Absolutely not! Avoid CC0! Stop spreading bad information. If you want a public domain dedication with fallback permissive license the best choice is (sadly) The Unlicense. It is the only public domain dedication with fallback permissive license approved by both FSF and OSI. It's unfortunate because The Unlicense is still a crayon license.

If you don't want to burden some stream projects with including copyright notices, just don't enforce it if you find people who forgot.

https://www.gnu.org/licenses/license-list.html#CC0

If you want to release your non-software work to the public domain, we recommend you use CC0. For works of software it is not recommended, as CC0 has a term expressly stating it does not grant you any patent licenses.

Because of this lack of patent grant, we encourage you to be careful about using software under this license; you should first consider whether the licensor might want to sue you for patent infringement.
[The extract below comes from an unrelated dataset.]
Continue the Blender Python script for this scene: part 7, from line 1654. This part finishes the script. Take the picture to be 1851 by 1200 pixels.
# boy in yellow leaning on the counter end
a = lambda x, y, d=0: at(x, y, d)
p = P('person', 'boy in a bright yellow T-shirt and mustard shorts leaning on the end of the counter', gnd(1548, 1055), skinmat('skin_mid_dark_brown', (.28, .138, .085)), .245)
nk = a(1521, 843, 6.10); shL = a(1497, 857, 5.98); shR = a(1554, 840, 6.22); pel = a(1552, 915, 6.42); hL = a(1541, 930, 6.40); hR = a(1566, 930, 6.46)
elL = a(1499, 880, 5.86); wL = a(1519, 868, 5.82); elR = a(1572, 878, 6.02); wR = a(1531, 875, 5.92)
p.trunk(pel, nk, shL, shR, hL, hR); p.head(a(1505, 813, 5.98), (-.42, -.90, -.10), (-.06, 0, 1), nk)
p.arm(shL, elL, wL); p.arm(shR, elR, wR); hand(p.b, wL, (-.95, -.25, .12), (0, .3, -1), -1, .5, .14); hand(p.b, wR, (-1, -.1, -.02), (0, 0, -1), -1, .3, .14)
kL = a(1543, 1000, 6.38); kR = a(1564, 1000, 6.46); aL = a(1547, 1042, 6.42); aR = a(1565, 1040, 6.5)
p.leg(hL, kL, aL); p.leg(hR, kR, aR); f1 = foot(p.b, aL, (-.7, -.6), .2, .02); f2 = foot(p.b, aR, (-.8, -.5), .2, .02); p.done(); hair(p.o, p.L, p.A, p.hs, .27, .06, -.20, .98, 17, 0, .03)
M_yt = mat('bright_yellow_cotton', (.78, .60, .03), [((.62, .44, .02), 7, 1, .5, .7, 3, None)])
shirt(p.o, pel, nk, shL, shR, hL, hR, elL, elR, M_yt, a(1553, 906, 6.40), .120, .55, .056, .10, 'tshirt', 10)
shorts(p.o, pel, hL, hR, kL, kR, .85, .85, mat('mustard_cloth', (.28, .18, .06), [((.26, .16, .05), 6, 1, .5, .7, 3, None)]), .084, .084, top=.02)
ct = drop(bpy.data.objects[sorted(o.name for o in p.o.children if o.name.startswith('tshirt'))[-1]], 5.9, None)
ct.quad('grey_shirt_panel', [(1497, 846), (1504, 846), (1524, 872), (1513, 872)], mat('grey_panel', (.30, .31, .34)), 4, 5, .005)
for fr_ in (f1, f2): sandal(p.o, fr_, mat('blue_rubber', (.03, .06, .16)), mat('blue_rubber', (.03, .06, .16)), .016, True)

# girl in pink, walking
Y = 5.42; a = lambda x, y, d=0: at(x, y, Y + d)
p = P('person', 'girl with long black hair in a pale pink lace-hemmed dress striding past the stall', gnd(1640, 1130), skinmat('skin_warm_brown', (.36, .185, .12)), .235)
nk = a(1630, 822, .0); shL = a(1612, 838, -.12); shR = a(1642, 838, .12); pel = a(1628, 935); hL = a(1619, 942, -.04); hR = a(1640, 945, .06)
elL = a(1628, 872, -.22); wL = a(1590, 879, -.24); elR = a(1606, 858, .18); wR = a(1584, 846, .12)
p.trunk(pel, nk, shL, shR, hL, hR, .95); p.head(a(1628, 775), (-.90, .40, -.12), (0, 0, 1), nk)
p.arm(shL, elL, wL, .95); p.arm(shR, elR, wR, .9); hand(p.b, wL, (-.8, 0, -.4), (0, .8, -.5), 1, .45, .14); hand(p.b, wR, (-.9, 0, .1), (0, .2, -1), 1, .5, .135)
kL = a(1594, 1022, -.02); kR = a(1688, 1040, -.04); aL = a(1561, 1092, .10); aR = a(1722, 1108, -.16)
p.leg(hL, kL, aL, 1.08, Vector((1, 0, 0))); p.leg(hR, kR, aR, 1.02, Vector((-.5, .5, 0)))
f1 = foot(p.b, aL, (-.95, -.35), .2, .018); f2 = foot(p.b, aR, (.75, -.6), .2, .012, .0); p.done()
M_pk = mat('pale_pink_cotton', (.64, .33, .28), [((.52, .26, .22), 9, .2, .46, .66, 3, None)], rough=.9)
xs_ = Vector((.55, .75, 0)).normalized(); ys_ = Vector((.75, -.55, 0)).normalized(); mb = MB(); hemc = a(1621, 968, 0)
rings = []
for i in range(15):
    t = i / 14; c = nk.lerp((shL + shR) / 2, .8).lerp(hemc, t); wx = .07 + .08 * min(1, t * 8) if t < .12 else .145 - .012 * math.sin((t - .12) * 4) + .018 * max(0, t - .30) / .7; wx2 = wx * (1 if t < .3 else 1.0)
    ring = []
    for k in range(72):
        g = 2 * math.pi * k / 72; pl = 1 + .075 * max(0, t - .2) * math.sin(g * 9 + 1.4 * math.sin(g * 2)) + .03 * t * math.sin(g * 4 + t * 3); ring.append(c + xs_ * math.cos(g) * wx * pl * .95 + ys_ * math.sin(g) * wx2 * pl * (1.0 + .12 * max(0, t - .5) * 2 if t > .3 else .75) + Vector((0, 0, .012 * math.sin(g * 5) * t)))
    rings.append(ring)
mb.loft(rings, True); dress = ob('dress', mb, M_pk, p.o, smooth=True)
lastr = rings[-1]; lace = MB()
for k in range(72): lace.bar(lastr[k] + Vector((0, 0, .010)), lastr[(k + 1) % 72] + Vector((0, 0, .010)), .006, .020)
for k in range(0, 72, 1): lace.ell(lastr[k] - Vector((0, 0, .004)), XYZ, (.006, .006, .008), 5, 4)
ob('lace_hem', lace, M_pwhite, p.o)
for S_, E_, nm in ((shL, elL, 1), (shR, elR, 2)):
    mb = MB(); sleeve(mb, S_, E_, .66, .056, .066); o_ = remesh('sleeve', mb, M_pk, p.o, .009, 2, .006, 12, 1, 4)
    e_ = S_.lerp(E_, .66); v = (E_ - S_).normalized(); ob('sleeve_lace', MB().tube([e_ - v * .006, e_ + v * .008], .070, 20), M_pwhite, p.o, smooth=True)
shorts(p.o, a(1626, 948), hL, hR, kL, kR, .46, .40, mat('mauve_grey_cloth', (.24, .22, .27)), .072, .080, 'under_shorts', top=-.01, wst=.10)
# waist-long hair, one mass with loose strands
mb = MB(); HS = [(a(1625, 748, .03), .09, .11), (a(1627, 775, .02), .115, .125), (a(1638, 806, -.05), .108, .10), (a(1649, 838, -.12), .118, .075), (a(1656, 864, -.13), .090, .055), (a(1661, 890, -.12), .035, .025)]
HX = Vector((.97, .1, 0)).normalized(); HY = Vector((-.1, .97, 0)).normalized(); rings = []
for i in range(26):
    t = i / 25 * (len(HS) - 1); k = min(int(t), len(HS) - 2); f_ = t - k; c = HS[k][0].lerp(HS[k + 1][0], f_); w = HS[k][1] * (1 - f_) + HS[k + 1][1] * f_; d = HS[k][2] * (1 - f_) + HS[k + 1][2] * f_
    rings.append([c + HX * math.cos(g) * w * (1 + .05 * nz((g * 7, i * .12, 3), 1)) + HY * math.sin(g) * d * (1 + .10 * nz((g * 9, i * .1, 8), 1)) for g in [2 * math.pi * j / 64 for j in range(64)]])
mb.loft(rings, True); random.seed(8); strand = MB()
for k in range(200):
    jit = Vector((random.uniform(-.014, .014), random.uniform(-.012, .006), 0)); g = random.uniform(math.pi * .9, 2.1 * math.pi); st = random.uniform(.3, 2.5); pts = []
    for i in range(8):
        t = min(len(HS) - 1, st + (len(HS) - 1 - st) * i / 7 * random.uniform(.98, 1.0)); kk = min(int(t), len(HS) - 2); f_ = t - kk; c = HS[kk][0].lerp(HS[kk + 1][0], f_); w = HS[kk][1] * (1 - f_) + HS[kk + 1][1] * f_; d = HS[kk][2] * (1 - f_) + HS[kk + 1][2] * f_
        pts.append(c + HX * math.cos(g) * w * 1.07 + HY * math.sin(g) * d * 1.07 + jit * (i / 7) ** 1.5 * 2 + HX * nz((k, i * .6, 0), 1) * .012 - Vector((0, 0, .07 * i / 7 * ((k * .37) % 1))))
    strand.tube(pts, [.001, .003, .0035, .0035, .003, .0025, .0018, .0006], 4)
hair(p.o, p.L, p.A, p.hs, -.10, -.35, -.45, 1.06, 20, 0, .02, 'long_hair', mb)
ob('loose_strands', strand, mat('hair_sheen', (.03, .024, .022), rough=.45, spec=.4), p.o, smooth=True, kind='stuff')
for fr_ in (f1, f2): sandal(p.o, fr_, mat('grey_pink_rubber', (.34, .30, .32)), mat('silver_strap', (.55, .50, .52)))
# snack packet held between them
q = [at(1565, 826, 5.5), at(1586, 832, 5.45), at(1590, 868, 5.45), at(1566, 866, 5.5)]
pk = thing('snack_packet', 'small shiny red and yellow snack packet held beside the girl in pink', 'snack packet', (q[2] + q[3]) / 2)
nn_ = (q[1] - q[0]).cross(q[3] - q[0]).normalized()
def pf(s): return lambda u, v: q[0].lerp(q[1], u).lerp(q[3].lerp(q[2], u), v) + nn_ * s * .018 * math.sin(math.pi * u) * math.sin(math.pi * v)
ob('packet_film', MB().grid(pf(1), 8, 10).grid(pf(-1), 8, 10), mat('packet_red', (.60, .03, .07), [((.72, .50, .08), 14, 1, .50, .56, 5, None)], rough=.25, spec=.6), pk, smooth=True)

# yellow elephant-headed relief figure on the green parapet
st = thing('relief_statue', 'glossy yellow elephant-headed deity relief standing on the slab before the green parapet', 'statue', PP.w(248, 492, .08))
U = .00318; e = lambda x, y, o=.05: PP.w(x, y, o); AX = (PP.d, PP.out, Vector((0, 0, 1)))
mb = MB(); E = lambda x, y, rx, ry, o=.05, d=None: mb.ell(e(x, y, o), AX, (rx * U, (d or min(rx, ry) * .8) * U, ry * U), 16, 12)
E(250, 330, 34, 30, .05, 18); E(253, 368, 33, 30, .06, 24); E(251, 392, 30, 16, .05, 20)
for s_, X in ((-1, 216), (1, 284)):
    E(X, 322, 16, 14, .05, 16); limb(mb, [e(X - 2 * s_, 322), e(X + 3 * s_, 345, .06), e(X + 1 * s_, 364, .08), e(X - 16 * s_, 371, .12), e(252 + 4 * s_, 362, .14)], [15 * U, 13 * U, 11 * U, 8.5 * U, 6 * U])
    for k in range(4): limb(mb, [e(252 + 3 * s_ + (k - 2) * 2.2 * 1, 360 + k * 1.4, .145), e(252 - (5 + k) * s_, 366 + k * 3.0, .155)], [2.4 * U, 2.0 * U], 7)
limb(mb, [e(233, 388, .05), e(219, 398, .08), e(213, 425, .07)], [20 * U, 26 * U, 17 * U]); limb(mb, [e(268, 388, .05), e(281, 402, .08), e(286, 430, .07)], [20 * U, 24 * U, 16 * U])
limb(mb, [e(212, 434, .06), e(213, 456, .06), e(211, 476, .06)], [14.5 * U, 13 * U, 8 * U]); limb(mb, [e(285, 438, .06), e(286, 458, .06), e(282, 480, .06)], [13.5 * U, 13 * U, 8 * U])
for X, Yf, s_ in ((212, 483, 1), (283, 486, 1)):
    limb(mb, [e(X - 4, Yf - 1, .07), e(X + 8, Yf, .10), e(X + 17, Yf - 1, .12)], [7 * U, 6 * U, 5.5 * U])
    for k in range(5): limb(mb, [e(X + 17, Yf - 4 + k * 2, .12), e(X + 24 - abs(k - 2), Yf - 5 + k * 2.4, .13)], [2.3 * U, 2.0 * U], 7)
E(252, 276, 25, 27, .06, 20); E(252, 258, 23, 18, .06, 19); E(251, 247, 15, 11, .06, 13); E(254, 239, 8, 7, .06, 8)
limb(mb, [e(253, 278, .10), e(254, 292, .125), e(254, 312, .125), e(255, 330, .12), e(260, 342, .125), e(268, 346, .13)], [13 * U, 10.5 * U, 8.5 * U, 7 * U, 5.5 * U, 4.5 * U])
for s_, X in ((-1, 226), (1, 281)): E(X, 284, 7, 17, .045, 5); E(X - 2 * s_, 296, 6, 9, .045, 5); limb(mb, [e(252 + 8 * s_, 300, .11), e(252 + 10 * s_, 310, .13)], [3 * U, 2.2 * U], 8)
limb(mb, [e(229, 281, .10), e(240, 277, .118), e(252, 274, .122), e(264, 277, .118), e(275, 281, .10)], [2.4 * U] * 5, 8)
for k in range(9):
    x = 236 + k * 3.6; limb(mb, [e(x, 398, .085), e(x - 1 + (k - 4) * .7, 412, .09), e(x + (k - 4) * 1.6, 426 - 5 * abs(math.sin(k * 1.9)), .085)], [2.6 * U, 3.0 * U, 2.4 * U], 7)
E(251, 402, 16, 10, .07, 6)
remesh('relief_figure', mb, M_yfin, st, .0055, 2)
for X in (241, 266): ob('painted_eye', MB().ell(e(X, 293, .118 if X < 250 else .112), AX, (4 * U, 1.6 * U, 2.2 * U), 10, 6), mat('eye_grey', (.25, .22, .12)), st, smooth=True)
If the developer is refusing users patent licenses, the program is in effect a trap for users and users should avoid the program.

[–] [email protected] 1 points 4 days ago (1 children)

"just don't enforce it" probably isn't enough for most companies and projects

[–] JackbyDev 3 points 4 days ago* (last edited 4 days ago)

If your company won't let you use MIT licensed software I don't know what to tell ya. If your company won't let you use MIT code, which FSF and OSI endorse, but will let you use CC0 code, which FSF and OSI do not endorse, then I really don't know what to tell ya.